Home1797 Edition

CEANOTHIS

Volume 4 · 505 words · 1797 Edition

NEW-JERSEY TEA, in botany: A genus of the monogynia order, belonging to the pentandria clas of plants; and in the natural method ranking under the 43rd order, Dumosa. There are five petals, pouched and arched. The fruit is a dry, trilocular and trispermous berry. There are three species, of which the most remarkable is the Americanus, a native of most parts of North America, from whence great plenty of the seeds have been imported into Europe. In England, this plant seldom rises more than three feet high. The stem, which is of a pale-brown colour, sends out branches from the bottom. These are thin, flexible, and of a reddish colour, which may occasioned this tree to go by the name of Red Twig. The leaves which ornament these branches stand on reddish pedicles, about half an inch in length. They are oval, serrated, pointed, about two inches and a half long, are proportionably broad, and have three nerves running lengthwise. From the footstalks to the point they are of a light green colour, grow irregularly on the branches, and not opposite by pairs, as has been affected. They are late in the spring before they shoot. The flowers grow at the ends of the twigs in clusters; they are of a white colour, and when in blow give the shrub a most beautiful appearance. Indeed, it seems to be almost covered with them, as there is usually a cluster at the end of nearly every twig; and the leaves which appear among them serve as ornaments only, like myrtle in a distant nosegay: nature however has denied them smell. This tree will be in blow in July; and the flowers are succeeded by small brownish fruit, in which the seeds will sometimes ripen in England.

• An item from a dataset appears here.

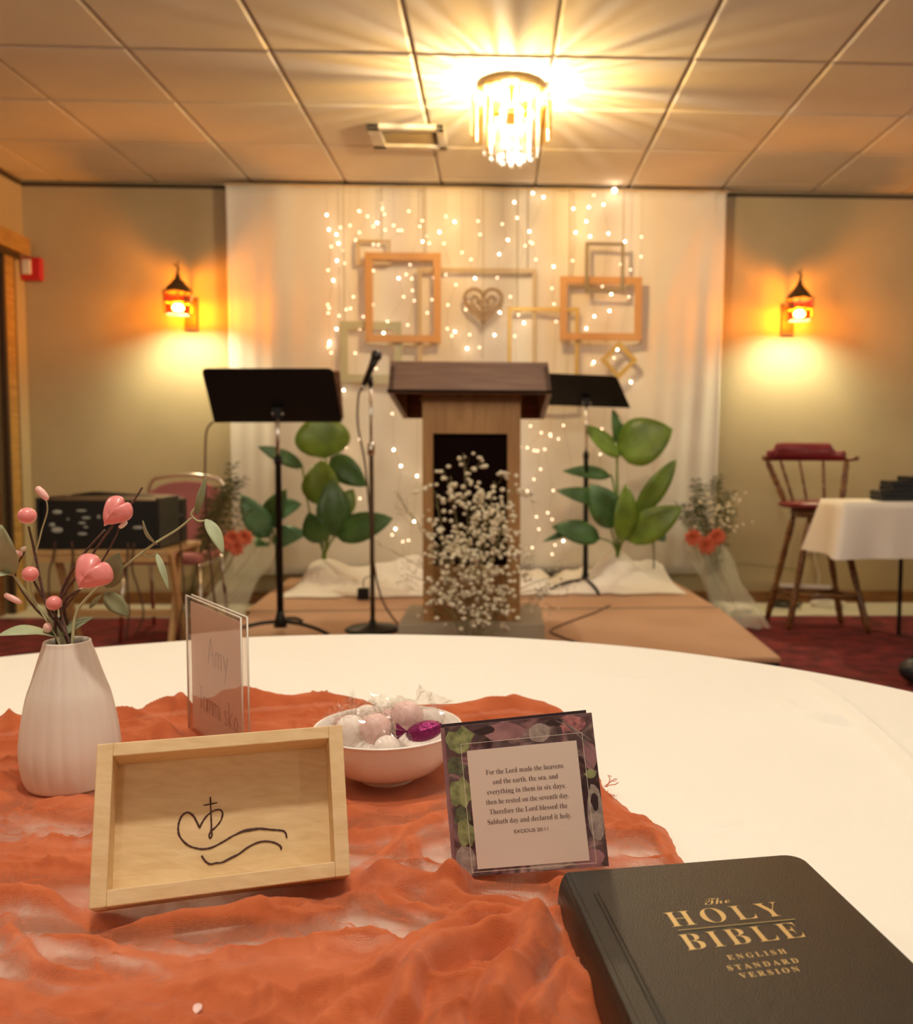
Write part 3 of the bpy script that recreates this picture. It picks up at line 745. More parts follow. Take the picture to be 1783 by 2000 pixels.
# cables on the stage
def cable(pts, z, m, label, r=0.004):
    b = MB(); b.tube(spline([oz(x, y, z+r) for x, y in pts], 6), r, 6)
    return tag(b.build('cable', m, smooth=True), label, 'cable')
cable([(1192, 1182), (1160, 1197), (1110, 1215), (1075, 1232), (1095, 1243), (1130, 1256)], zs_, 'twig', 'dark cable looping on the stage right of the podium')
b = MB(); b.tube(spline([oy(416, 824, 4.25), oy(404, 840, 4.25), oy(401, 880, 4.25), oy(401, 960, 4.25), oy(408, 1060, 4.26), oy(420, 1180, 4.3), oz(432, 1232, 0.006)], 8), 0.0045, 6)
tag(b.build('hanging_cable', 'twig', smooth=True), 'thin cable hanging from the left end of the left music stand', 'cable')
b = MB(); b.tube(spline([oy(1395, 1100, YB-0.02), oy(1450, 1100, YB-0.02), oy(1520, 1108, YB-0.02), oy(1560, 1112, YB-0.02)], 6), 0.004, 6)
tag(b.build('wall_cable', 'stem', smooth=True), 'thin cable stretched low along the wall left of the bar stool', 'cable')

# ============================================================ PODIUM
YF = 3.86
t = thing('podium', (-0.12, 4.05, zs_), 'wooden podium with slanted walnut top standing on the stage', 'podium')
A = oy(757, 765, YF-0.06); B = oy(1078, 771, YF-0.06)           # lower front corners of the top
z0 = (A.z+B.z)/2; xl, xr = A.x, B.x; yf = YF-0.06
ft = oy(762, 704, YF-0.02)
zt_ = oy(915, 706, YF-0.02).z
zb2 = oy(925, 818, yf+0.58).z
xt0, xt1 = oy(763, 705, YF-0.02).x, oy(1070, 708, YF-0.02).x
back_y = yf+0.58; drop = z0-zb2
P8 = [(xl, yf, z0), (xr, yf, z0), (xr-0.004, back_y, zb2), (xl+0.004, back_y, zb2), (xt0, YF-0.02, zt_), (xt1, YF-0.02, zt_), (xt1, back_y+0.03, zt_-drop), (xt0, back_y+0.03, zt_-drop)]
# top as a hollow tray turned over: slab + four aprons
def lerp(a, b_, t_): return Vector(a)*(1-t_)+Vector(b_)*t_
lowf = [Vector(p) for p in P8]
slab = [lerp(P8[i], P8[i+4], 0.82) for i in range(4)]+lowf[4:]
MB().hexa(slab).build('reading_board', 'podium', t, bevel=0.003)
th = 0.022
def apron(i, j, inward, name):
    inw = Vector(inward)*th
    b0, b1 = lowf[i], lowf[j]; t0, t1 = lerp(P8[i], P8[i+4], 0.86), lerp(P8[j], P8[j+4], 0.86)
    MB().hexa([b0, b1, b1+inw, b0+inw, t0, t1, t1+inw, t0+inw]).build(name, 'podium', t)
apron(0, 1, (0, 1, 0), 'front_apron'); apron(2, 3, (0, -1, 0), 'rear_apron')
apron(1, 2, (-1, 0, 0), 'side_apron'); apron(3, 0, (1, 0, 0), 'side_apron')
MB().box(((xl+xr)/2, yf-0.002, z0+0.008), (xr-xl+0.004, 0.006, 0.010)).build('trim_line', 'recess', t)
cl = oy(826, 1000, YF+0.05).x; cr_ = oy(1016, 1000, YF+0.05).x; yc = YF+0.05
ztop = z0+0.02; dpt = 0.36
MB().box(((cl+cr_)/2, yc+dpt/2, (ztop+0.30)/2), (cr_-cl, dpt-0.03, ztop-0.30)).build('column', 'column', t)
rl, rr = oy(846, 900, yc).x, oy(991, 900, yc).x; rz1 = oy(918, 847, yc).z; rz0 = oy(918, 1105, yc).z
fz = -0.016
for nm, (a0, a1, b0, b1) in dict(stile=(cl, rl, 0.30, ztop), stile_=(rr, cr_, 0.30, ztop), top_rail=(rl, rr, rz1, ztop)).items():
    MB().box(((a0+a1)/2, yc-0.000, (b0+b1)/2), (a1-a0, 0.030, b1-b0)).build(nm.strip('_'), 'column', t)
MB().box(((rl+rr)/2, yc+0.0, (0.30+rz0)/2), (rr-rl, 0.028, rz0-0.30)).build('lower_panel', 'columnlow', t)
MB().box(((rl+rr)/2, yc+0.013, (rz0+rz1)/2), (rr-rl, 0.004, rz1-rz0)).build('recess_panel', 'recess', t)
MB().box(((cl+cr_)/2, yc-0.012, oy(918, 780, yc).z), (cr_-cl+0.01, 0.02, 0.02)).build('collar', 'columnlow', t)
pw0, pw1 = oy(776, 1225, YF-0.06).x, oy(1064, 1225, YF-0.06).x
MB().box(((pw0+pw1)/2, yc+0.16, zs_+0.051), (pw1-pw0, 0.50, 0.10)).build('plinth', 'plinth', t, bevel=0.004)
# small box on the reading board
sa, sb = oy(876, 693, 4.02), oy(943, 706, 4.02)
q_z = zt_-drop*(4.02-YF+0.02)/(back_y+0.03-YF+0.02)
tag(MB().box(((sa.x+sb.x)/2, 4.04, q_z+0.021), (sb.x-sa.x, 0.10, 0.040)).build('wooden_block', 'podium', bevel=0.003), 'low brown block lying on top of the podium', 'block')

# ============================================================ FLOWERS IN FRONT OF THE PODIUM
def twigs(b, p, d, L, r, depth, ends, spread=0.5):
    n = 4; pts = [p]
    dd = d.copy()
    for i in range(n):
        dd = (dd+Vector((random.gauss(0, .12), random.gauss(0, .12), random.gauss(0, .06)))).normalized(); pts.append(pts[-1]+dd*L/n)
    b.tube(pts, [r*(1-0.12*i) for i in range(n+1)], 4)
    if depth == 0: ends.append(pts[-1]); return
    for k in range(3):
        q = pts[random.randint(2, n)]
        nd = (dd+Vector((random.gauss(0, spread), random.gauss(0, spread), random.gauss(0, spread*0.6)))).normalized()
        twigs(b, q, nd, L*0.55, r*0.7, depth-1, ends, spread)
bb = Vector((oy(925, 1200, 3.40).x, 3.40, 0.0))
t = thing('flower_arrangement', bb, "tall bunch of white baby's breath in a glass vase before the podium", 'flowers')
MB().lathe(bb, [(0.001, 0.002), (0.055, 0.002), (0.058, 0.01), (0.045, 0.14), (0.060, 0.29)], 24).build('vase', 'clearglass', t, smooth=True)
sb_ = MB(); ends = []
random.seed(21)
targ = [(905, 885), (880, 930), (850, 960), (1000, 945), (965, 940), (930, 990), (890, 1010), (850, 1070), (985, 1010), (1000, 1080), (940, 1060), (900, 1090), (870, 1130), (960, 1130), (1000, 1150), (850, 1160), (920, 1160), (880, 1190), (960, 1195), (930, 1215)]
for (x, y) in targ:
    e = oy(x, y, 3.40+random.uniform(-0.07, 0.07)); s0 = bb+Vector((random.uniform(-.03, .03), random.uniform(-.02, .02), 0.20))
    mid_ = s0.lerp(e, 0.5)+Vector((random.uniform(-.02, .02), 0, 0.03))
    sb_.tube(spline([s0, mid_, e], 4), 0.0018, 4)
    for k in range(4): twigs(sb_, s0.lerp(e, random.uniform(0.6, 0.98)), (e-s0).normalized()+Vector((random.gauss(0, .6), random.gauss(0, .3), random.gauss(0, .4))), 0.07, 0.0011, 1, ends, 0.7)
sb_.build('stems', 'stem', t, kind='stuff')
fb = MB()
for e in ends:
    for k in range(2):
        q = e+Vector((random.gauss(0, .010), random.gauss(0, .012), random.gauss(0, .010)))
        r_ = random.uniform(0.0062, 0.0105)
        fb.ball(q, r_, 6, 4, (1, 1, random.uniform(.7, 1)))
for k in range(300):
    x = random.gauss(925, 48); y = random.triangular(900, 1235, 1080)
    if y < 950 and abs(x-905) > 30+(y-890)*0.9: continue
    if not 832 < x < 1014: continue
    fb.ball(oy(x, y, 3.40+random.uniform(-0.08, 0.08)), random.uniform(0.0065, 0.0110), 6, 4, (1, 1, random.uniform(.7, 1)))
o = fb.build('blossoms', 'blossom', t, smooth=True, kind='stuff')
sb2 = MB(); ends2 = []
for (x, y) in ((775, 965), (800, 1000), (765, 1075), (790, 1120), (1040, 1100), (1085, 1125), (1060, 1150), (1035, 1180), (1090, 1165)):
    e = oy(x, y, 3.52+random.uniform(-0.03, 0.1)); s0 = bb+Vector((random.uniform(-.02, .02), 0, 0.25))
    s0 = Vector((s0.x, 3.43, 0.32))
    sb2.tube(spline([s0, s0.lerp(e, 0.5)+Vector((0, 0, 0.06)), e], 5), 0.0015, 4)
    for k in range(4): twigs(sb2, s0.lerp(e, random.uniform(0.65, 1)), (e-s0).normalized()+Vector((random.gauss(0, .5), random.gauss(0, .2), random.gauss(0, .5))), 0.06, 0.0009, 1, ends2, 0.8)
sb2.build('side_sprigs', 'stem', t, kind='stuff')
fb = MB()
for e in ends2: fb.ball(e, random.uniform(0.0035, 0.006), 5, 4)
fb.build('side_blossoms', 'blossom', t, smooth=True, kind='stuff')

# ============================================================ LEAFY PLANTS
def leaf_mb(base, tip, wid, bend=0.15, fold=0.12, nrm=None, ns=10, nw=4, shape=0.8, curl=0.0):
    base, tip = Vector(base), Vector(tip); ax = tip-base; L = ax.length; a = ax/L
    n = Vector(nrm) if nrm is not None else Vector((0, -1, 0.25))
    n = n-a*n.dot(a); n.normalize(); s = a.cross(n)
    rows = []
    for i in range(ns+1):
        t_ = i/ns
        w_ = wid/2*(math.sin(PI*min(1, t_**shape))**0.75) if 0 < t_ < 1 else 0.0004
        c_ = base+ax*t_+n*(bend*L*math.sin(PI*t_))+Vector((0, 0, -curl*L*t_*t_))
        r = []
        for j in range(nw+1):
            k = (j/nw*2-1)
            r.append(c_+s*(w_*k)+n*(fold*w_*abs(k)*1.2)+n*(0.03*w_*math.sin(t_*9+k*2)))
        rows.append(r)
    return MB().sheet(rows)
def leafy(base, Y, stems, leaves, label):
    t = thing('leafy_plant', base, label, 'plant')
    for pts in stems:
        MB().tube(spline([base+Vector((random.uniform(-.01, .01), 0, 0.0))]+[oy(x, y, Y+dy) for x, y, dy in pts], 4), 0.006, 6).build('stem', 'leaf', t, smooth=True)
    for (bx, by, tx, ty, w_, d0, d1, m, nx) in leaves:
        leaf_mb(oy(bx, by, Y+d0), oy(tx, ty, Y+d1), 1.14*w_/F*Y, bend=random.uniform(.03, .10), nrm=(nx, -1, 0.35)).build('leaf', m, t, smooth=True, solid=0.001)
    return t
lb = oy(633, 1092, 5.50); rb = oy(1205, 1088, 5.48)
leafy(lb, 5.50, [[(636, 1000, 0), (637, 893, -0.02)], [(628, 1040, -.03), (605, 1000, -.05), (590, 908, 0)], [(640, 1040, -.05), (645, 990, -.08)], [(645, 1060, -.05), (660, 1040, -.08)], [(650, 1000, 0), (650, 900, 0)], [(625, 1060, -.05), (612, 1045, -.08)]],
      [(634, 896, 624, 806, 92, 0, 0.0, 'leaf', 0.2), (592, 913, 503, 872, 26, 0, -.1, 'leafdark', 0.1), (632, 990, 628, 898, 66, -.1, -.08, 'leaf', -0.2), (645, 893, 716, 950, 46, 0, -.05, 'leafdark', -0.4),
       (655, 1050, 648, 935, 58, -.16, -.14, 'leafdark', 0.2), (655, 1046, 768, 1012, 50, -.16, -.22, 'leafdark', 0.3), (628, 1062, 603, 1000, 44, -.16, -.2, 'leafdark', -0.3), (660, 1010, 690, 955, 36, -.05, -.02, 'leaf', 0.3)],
      'tall leafy plant between the left music stand and the microphone')
leafy(rb, 5.48, [[(1204, 980, 0), (1206, 880, 0)], [(1200, 960, 0), (1192, 925, 0)], [(1195, 1040, -.03), (1178, 985, -.06)], [(1215, 1040, -.02), (1245, 1000, -.05)], [(1195, 1060, -.04), (1165, 1050, -.08)], [(1215, 1060, -.03), (1228, 1050, -.06)], [(1206, 940, 0), (1202, 865, 0.02)]],
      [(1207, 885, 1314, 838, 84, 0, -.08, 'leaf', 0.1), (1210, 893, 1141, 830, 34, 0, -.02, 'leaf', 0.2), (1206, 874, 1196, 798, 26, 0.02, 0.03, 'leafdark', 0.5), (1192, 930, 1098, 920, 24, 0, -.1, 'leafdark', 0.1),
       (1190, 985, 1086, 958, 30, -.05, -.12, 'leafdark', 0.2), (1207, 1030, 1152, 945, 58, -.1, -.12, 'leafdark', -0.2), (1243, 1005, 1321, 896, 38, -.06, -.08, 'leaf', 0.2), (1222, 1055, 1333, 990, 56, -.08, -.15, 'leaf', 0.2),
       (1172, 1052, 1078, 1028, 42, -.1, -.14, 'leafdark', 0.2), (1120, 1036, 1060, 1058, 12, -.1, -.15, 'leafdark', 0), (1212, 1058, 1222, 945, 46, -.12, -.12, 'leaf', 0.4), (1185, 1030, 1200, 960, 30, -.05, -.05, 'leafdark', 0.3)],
      'tall leafy plant right of the podium beside the right music stand')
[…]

This plant is propagated by layering; or from seeds sown in pots of compost, consisting of two parts virgin earth well tempered and one part sand, about a quarter of an inch deep; being equally careful to defend the young seedlings from an extremity of cold in winter, as from the parching drought of the summer months. The best time of layering them is in the summer, just before they begin to flower: At that time lay the tender twigs of the spring shoots in the earth, and nip off the end which would produce the flowers. By the autumn twelvemonth some of them will be rooted. At the stools, however, the plants should remain until the spring, when they should be taken off, and the best rooted and the strongest may be planted in the nursery-way, or in a dry soil and well sheltered place, where they are to remain; while the bad-rooted ones and the weakest should be planted in pots; and if these are plunged into a moderate warmth of dung, it will promote their growth, and make them good plants before autumn. In the winter they should be guarded against the frosts; and in the spring they may be planted out where they are to remain.